Europe is also interesting, but the other way around.

Most of mainland Europe is on the Central European Timezone (UTC+1), despite the difference in solar time between western Spain and eastern Poland being about 2 hours. Solar time wise western spain should be at ~UTC-0:40, and eastern poland at ~UTC+1:30


Why couldn't you just watch it the next day? I haven't watch "live TV" in years, get all my content from the internet, it actually feels weird that in 2017people still let events and TV programs dictate their schedules.


Watching a live event during it's original broadcast provides a shared experience with others who also watched at the time. If your friends or family are watching, they may discuss the event with you as it happens. The results will be available in multiple mediums after the event. It is often not as entertaining to watch a sporting event when you already know what happened.

For TV shows, some of the same things apply. If your friends and co-workers watch the show the night of, they may talk about it all day. In that case you either find out what happened, or spend the day avoiding contact with other people who watched it already.

Shared experience provides a lot of value for some people, so apparently it's worth the costs for them.
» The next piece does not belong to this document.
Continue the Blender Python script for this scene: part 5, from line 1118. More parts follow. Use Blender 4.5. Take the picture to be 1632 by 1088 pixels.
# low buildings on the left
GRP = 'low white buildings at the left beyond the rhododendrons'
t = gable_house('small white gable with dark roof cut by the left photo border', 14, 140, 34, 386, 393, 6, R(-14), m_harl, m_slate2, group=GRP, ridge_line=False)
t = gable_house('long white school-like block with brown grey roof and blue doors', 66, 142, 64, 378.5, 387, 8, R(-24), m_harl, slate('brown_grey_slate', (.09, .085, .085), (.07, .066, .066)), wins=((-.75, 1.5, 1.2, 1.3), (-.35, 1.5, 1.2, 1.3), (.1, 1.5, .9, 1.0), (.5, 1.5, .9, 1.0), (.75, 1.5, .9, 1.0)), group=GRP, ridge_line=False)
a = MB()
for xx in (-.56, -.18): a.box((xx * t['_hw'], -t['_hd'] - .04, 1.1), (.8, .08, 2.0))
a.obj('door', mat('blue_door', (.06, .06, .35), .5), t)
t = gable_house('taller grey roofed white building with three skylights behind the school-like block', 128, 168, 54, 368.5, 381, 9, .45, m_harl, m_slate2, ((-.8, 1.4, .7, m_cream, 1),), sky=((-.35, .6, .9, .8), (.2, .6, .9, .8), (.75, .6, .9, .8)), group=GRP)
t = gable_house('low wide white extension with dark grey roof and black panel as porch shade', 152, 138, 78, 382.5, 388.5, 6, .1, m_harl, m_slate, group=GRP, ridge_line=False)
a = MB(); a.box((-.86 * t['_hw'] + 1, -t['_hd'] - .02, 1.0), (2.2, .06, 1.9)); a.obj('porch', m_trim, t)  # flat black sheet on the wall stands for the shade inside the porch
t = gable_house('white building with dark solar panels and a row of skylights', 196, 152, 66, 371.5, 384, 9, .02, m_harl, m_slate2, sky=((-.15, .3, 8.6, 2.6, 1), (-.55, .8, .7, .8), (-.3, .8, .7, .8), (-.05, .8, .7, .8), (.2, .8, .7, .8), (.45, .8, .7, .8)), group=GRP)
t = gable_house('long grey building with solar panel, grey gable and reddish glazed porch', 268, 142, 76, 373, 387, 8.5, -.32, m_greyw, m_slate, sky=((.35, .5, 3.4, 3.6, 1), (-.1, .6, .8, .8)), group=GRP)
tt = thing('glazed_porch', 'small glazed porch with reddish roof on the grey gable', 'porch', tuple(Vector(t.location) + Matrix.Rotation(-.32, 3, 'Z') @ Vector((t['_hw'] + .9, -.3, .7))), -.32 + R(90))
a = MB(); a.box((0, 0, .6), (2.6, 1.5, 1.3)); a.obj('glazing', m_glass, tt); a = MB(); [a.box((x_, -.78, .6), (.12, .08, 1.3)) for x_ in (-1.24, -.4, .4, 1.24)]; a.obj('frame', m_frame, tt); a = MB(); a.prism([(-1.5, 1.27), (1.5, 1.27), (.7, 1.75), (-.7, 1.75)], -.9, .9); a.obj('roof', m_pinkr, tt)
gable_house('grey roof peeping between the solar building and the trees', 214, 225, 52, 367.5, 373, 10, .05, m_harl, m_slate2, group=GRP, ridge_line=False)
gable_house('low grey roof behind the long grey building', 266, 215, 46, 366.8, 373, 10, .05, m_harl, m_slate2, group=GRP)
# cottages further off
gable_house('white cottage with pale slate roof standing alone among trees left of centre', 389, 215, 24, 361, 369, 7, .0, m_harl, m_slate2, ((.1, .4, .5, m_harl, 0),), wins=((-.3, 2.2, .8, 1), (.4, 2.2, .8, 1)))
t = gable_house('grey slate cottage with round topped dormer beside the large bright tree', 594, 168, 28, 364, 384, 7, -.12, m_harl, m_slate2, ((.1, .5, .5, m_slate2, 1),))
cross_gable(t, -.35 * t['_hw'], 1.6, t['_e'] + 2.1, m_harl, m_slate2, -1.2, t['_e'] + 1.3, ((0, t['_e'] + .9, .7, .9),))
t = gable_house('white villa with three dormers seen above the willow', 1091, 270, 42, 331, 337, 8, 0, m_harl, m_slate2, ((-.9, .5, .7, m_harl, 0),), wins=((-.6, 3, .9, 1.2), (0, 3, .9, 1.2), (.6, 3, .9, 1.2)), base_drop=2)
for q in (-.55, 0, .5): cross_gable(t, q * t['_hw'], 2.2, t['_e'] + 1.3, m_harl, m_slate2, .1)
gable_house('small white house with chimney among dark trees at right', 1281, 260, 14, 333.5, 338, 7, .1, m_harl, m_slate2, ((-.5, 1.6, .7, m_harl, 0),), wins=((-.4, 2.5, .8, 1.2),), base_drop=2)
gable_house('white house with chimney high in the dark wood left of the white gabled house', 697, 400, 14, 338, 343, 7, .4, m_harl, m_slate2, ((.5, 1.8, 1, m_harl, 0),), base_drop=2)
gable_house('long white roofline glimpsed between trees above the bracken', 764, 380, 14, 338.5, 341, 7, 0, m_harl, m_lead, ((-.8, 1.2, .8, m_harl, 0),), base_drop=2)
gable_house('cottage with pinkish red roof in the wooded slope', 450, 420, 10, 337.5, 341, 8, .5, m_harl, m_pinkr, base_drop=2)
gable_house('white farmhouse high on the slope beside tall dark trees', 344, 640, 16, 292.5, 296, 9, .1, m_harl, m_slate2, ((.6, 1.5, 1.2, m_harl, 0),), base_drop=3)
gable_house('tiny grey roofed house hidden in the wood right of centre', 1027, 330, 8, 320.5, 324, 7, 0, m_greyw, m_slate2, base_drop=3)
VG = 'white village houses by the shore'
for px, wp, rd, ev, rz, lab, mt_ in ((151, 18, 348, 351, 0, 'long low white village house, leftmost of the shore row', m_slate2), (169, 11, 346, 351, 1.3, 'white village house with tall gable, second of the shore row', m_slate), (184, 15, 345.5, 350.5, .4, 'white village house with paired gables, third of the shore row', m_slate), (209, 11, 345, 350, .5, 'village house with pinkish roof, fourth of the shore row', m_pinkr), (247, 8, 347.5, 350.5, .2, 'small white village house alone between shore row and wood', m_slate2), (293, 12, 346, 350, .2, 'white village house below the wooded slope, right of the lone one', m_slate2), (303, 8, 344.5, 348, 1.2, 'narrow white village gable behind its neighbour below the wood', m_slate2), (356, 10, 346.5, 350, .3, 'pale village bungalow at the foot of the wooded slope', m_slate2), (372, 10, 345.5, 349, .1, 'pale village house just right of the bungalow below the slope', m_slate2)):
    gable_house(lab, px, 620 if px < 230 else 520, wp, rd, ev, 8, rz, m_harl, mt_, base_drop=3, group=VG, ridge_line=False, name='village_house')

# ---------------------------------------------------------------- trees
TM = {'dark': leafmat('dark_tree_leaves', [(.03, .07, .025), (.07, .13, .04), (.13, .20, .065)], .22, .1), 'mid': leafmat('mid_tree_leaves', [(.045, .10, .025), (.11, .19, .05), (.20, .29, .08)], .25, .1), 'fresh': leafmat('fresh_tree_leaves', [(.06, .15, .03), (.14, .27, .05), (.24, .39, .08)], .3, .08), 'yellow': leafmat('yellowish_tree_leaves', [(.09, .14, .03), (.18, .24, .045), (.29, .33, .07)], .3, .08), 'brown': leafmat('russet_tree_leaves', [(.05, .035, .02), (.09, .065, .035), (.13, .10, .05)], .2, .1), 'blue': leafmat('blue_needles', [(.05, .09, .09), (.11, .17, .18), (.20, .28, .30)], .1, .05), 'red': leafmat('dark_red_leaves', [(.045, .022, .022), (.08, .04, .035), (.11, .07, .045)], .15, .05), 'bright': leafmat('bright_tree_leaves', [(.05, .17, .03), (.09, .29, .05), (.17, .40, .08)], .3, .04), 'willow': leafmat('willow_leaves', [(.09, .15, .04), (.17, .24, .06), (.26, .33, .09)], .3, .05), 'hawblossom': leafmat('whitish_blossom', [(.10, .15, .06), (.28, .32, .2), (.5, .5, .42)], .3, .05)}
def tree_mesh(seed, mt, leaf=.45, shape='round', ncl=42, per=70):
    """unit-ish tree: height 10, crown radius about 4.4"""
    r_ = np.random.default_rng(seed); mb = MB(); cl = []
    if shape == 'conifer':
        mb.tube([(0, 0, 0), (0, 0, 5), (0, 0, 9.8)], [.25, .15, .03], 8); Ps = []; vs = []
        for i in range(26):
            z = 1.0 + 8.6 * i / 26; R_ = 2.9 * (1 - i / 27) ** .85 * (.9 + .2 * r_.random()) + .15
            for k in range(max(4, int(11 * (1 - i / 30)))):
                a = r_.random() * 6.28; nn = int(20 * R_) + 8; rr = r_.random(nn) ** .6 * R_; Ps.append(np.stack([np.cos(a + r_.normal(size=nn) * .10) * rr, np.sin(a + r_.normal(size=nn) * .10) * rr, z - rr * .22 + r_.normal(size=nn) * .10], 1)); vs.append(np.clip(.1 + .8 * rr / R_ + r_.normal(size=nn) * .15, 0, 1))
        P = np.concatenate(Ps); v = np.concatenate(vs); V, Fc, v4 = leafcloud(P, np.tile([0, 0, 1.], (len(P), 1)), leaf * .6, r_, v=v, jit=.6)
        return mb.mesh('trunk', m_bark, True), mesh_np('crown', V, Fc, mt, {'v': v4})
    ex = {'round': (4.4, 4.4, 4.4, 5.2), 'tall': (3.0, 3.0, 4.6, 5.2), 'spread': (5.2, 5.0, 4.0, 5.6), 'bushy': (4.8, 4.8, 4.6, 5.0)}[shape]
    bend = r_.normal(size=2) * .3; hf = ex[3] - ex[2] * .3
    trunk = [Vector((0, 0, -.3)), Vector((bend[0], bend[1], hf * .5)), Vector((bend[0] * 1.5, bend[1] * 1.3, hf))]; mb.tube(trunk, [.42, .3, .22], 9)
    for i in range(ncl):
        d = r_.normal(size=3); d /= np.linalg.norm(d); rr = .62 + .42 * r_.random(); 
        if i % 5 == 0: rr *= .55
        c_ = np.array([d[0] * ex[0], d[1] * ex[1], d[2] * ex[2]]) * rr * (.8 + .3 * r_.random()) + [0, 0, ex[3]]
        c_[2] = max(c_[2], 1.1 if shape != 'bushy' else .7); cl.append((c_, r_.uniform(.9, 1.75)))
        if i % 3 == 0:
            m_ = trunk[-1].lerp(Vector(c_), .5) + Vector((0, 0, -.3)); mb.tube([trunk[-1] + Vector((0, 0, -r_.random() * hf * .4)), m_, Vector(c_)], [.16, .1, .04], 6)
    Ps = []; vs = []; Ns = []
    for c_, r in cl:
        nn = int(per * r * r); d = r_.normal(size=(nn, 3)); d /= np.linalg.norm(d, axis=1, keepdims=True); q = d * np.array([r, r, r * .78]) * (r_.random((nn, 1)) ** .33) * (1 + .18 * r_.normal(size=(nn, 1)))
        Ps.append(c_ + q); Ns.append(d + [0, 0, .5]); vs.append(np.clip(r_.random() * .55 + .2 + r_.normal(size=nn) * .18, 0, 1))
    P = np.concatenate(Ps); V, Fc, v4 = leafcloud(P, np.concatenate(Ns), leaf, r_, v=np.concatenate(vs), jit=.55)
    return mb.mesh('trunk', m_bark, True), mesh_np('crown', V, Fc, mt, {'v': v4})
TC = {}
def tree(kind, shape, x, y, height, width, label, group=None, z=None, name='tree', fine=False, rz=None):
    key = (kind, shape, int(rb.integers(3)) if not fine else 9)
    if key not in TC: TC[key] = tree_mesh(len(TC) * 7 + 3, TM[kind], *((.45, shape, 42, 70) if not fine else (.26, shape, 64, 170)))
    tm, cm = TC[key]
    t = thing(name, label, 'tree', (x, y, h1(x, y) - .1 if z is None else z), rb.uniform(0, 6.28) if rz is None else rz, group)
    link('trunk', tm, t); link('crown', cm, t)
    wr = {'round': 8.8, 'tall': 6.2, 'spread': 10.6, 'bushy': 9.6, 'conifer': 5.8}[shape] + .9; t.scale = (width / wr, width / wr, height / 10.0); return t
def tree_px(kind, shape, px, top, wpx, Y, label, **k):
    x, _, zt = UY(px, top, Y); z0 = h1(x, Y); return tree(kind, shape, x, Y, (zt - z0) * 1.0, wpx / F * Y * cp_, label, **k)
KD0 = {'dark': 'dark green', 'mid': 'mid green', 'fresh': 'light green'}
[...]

Edit to add: recording TV broadcasts requires some amount of technical ability and expense beyond that to receive a live broadcast. Sporting events often don't have a hard end time, which can confuse some recording software. Usually if a game takes extra time, the end is more exciting.


1. For unimportant regular season games, the reason is that there are new games the next day. The league goes on. It doesn’t make much sense to watch yesterday’s match.

2. For important postseason games, the experience is communal. I’m either watching with friends or virtually watching with them via group chat. And we’re commenting on literally every play as they happen. It’s a big deal if my live stream is seconds behind theirs.

3. Such postseason games are imbued with urgency, anticipation, and excitement. A serious fan derives a lot of pleasure from the immediacy this requires. It’s nothing like deciding when to watch an episode of Bojack Horseman. When the St. Louis Cardinals are in the postseason, for example, the entire city reflects it. It’s a moment in time, a cultural event. The whole town is talking about it. You can’t decide you’d rather have that experience next month when your schedule is less busy. It’s not up to you.

It can only be experienced real-time.

On the original comment: none of this has anything to do with time zones. Even without time zones, there would be a “time” difference because of the geographical differences. A good “time” to watch on one coast is likely to be a bad one on the other, just because most human beings like to sleep when it’s dark where they are.


If you have the discipline not to peek at the scores... My neighbour watches soccer from his home country at odd hours of the night, going to work a couple of hours later. Says he'd otherwise only watch a replay knowing his team had won and then it takes away the suspense. His wife makes him sleep in the guest room!


I'm not sure of the details but there was something recently saying knowing the ending, I think it was focused on movies, actually leads to greater enjoyment (or possibly excitement). It was surprising to me, I go a long way to avoid spoilers -- I'd imagine the same would happen with sports matches.

I don't generally watch sport, nor follow a team, but when I do it's good sport whether I know the result or not.


Some people like to know there's 'twist' ending and the thrill is figuring out who did it. I avoided spoilers for Blade Runner 2049; Harrison Ford was in it and if you've seen the first movie that's all you need know!


I'm not into sports, so I guess that helps.

I remember as a kid, you had to listen to the radio or watch TV at a certain specific time if you wanted to know what happened in the world. It's weird to think about it now, how radio and tv stations had so much power over people schedules and lives.